Walrus Audio - Voyager
Centaurの回にも登場したVoyager。こちらはTimmyと比較するとオーバードライブらしい音質変化はあるものの、そのクリアさにとても特徴がある印象です。クリーンかつマイルドで目の細かいサウンドは、よりハイグレードになったSD-1のような印象もあります。この音が好みかそうじゃないか一度試してみて欲しいエフェクターでもあります。Warlus Audioの歪みは他のものも全体的にトランスペアレントなテイストがあると思います。
Y.O.S.ギター工房 SMOGGY OVERDRIVE
日本が誇るオーバードライブの名品として知られるこちらのペダルもトランスペアレント系ともされると思います。
まず特筆すべきがもう通しただけで音がギターがワンランクアップしたかのような、ハイエンドギターのような高品質な音に。私が初めて音出しした時の印象は「ああこれは高級なペダル!!!」でした。エフェクターらしさというよりは、高級なオーディオ機材を通して音をグレードアップさせたかのような、踏み込んだ瞬間に音の変化はあるのですが、エフェクターらしくはないのです。
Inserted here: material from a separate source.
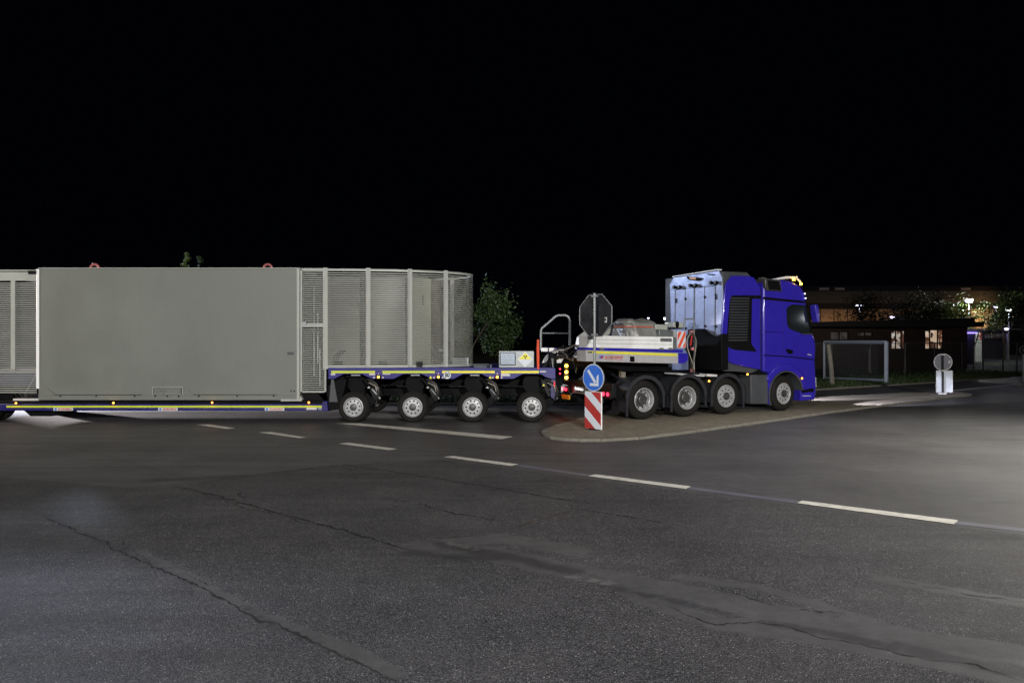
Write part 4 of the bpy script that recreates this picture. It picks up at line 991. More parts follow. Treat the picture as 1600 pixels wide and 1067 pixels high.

そして特筆すべきは音の速さとクリアさ。ワイドレンジになり、ギターどころかアンプまで一気にグレードアップしてしまったんじゃないかと思わせてくれるほどです。音のハリもアップしてぷりっぷり、ピッキングに対するタッチもすごく敏感に応えてくれます。価格も高価ですが、ちょっと異次元のクオリティにあるオーバードライブ。運良く店頭で見つけられたらぜひ一度音を出してみてほしいと思います。
余談ですが、こちらのY.O.S.ギター工房の吉田氏は以前ESP時代にタモリ倶楽部に出演されエフェクター制作の先生をやられておりました。楽しいコンテンツなのでぜひ。
おわりに
本来なんでもジャンル分けしたいわけではないのですが、今まで紹介したものとはちょっと毛色の違う、こんな系統もありますよ、というつもりで書いてみました。参考になったり楽しんでもらえたらうれしいです。